All the great masters, from Leonardo or Michelangelo to Rembrandt, and later Van Gogh, Rodin, Gustav Klimt, etc., point to Nature as the mother of all the arts and the source of inspiration par excellence. That is our reality that inspires us by its harmonies, by its appearances or movements. I, in addition to this, I count on the influence that Music exerts on my creative capacity: I consider i tan essential pillar in the life of people, it is like a painting that remains in continuous evolution, ists abstract nature, its arrangement of sound and silence in a intangible way is a sufficiently attractive mystery to generate other types of mysteries in any artistic discipline. Almost all my Works have been devised from one or several pieces of music, and it always  will be like this.

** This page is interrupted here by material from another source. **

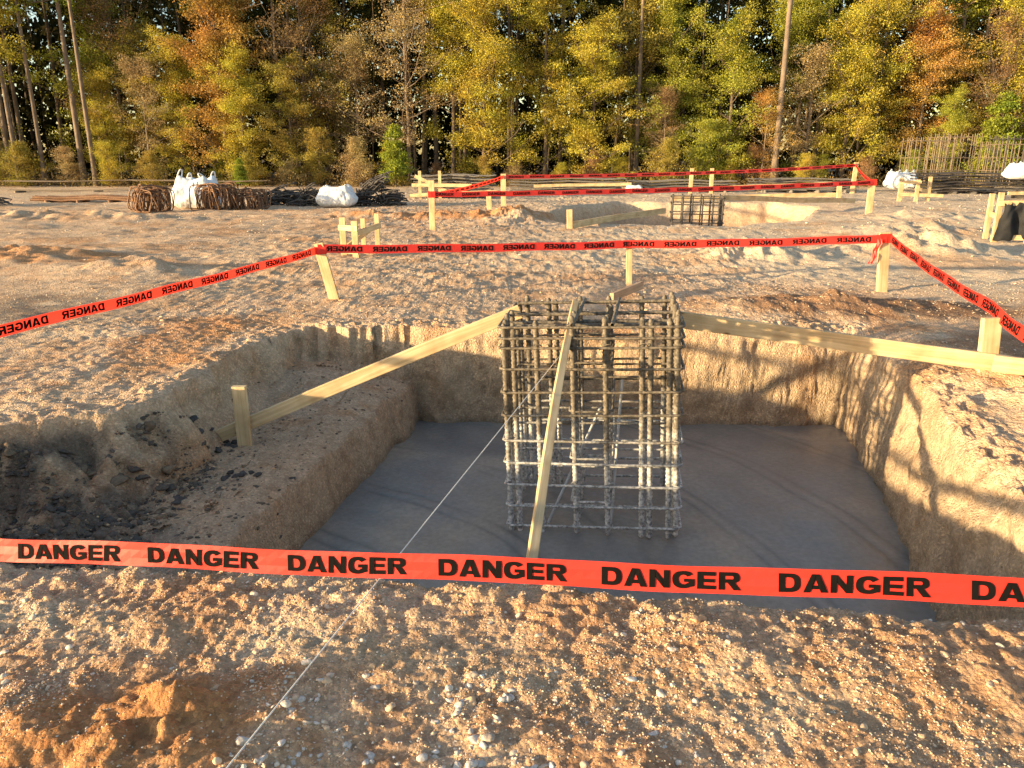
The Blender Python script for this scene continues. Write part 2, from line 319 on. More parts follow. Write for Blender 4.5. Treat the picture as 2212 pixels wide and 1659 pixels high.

What was the best advice given to you as an artist? 

Three: “learn from the artists who have advanced the world of art”, “the artist does not rest, he always carries the factory on his shoulders” and “Works from the concept, from the essence of things, to be able to reach the rest”.





What kind of legacy do you hope to leave?

I hope to leave a broad legacy. Hopefully it will be like that. But above all, in my dreams it is that this legacy i sable to stimulate other people that motivates them and encourages them to create their own Works as I was stimulated by those of the great masters.


Why do you love what you do?

Well maybe because I do what I love. In the studio there is only an unconditional love for the artistic fact. The art of painting is not just fun, well-being or pleasure, and the painter who wants  to go beyond the conventional, must know it from the beginning; he must son understand that the scourges of personal life will add the disappointments of that other life, magical and mysterious, that he will carry every day on his shoulders and for the that the strength of that love will be indispensable: love for creation, but also for everything necessary in the execution process of each work. That being the case, that love will be reciprocated through the first picture that provides an unknown form of happiness.




CHIAROSCURO “I always understood chiaroscuro as a resource that invites to reflection about what is represented and, somehow, it extracts it from space and time. Human expressions acquire this way a high emotional component, they become transcendental, mysterious, they search the eye of the spectator, finding in it the course for a never-ending dialogue.”